All 35,000 Home Office civil servants to be taught history of migration after Windrush scandal

2018-windrush.jpg
2018-windrush.jpg

All 30,000 civil servants in the Home Office are to undergo training to understand and appreciate the history of migration and race in Britain after the Windrush scandal, Priti Patel has announced.

The Home Secretary said every existing and new member of staff would be required to undertake the learning as part of a strategy to prevent a repeat of the Windrush scandal.

It follows a highly critical report by Wendy Williams, an HM inspector of constabulary, which found the Home Office displayed aspects of “institutional racism” in the “ignorant and thoughtless” way it dealt with immigrants in the Windrush scandal

Speaking in the Commons, Ms Patel also promised a "full evaluation" of the hostile environment policy in the wake of the Windrush scandal.

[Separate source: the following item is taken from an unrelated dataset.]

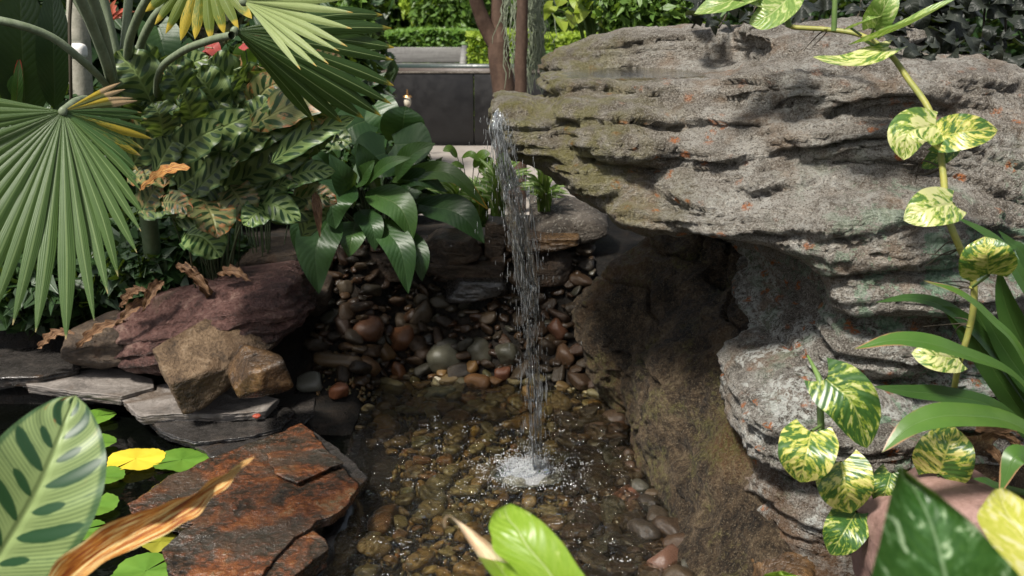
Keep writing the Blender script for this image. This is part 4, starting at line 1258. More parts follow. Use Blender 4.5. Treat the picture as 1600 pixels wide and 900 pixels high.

The strategy, announced by then home secretary Theresa May in 2012, aimed through a series of administrative and legal measures to make staying in the UK as difficult as possible for people who do not have leave to remain in the hope they will depart the country of their own accord.

Ms Patel said: “I am driving change to implement the important findings of the Lessons Learned review to make sure nothing like this can happen again.

“The action I have taken will ensure cultural change at the department, leading to more diverse leadership.

“I want the Windrush generation to have no doubt that I will reform the culture of the department so it better represents all of the communities we serve.”

Announcing the training, she told MPs she wanted everyone in the department to "see a face behind the case."

"The injustices of Windrush did not happen because Home Office staff were bad people, but because staff themselves were caught up in a system where they did not feel they had the permission to bring personal judgment to bear," she said.

There will also be a series of "reconciliation events" to help "rebuild the relationship" between the department and victims.

Acknowledging there is a lack of diversity in senior leadership in the department, Ms Patel said: "I have raised this at a senior management level in my own department that particularly with our own staff members from black, Asian, minority ethnic communities, that are actually stuck at certain grades in my department. That is not acceptable at all, it really isn't."

Ms Williams will return to the Home Office in September 2021 to review progress, Ms Patel said, adding: "I am confident she will find the start of a genuine cultural shift within the department - a Home Office that is working hard to be more diverse, more compassionate and worthy of the trust of the communities it serves."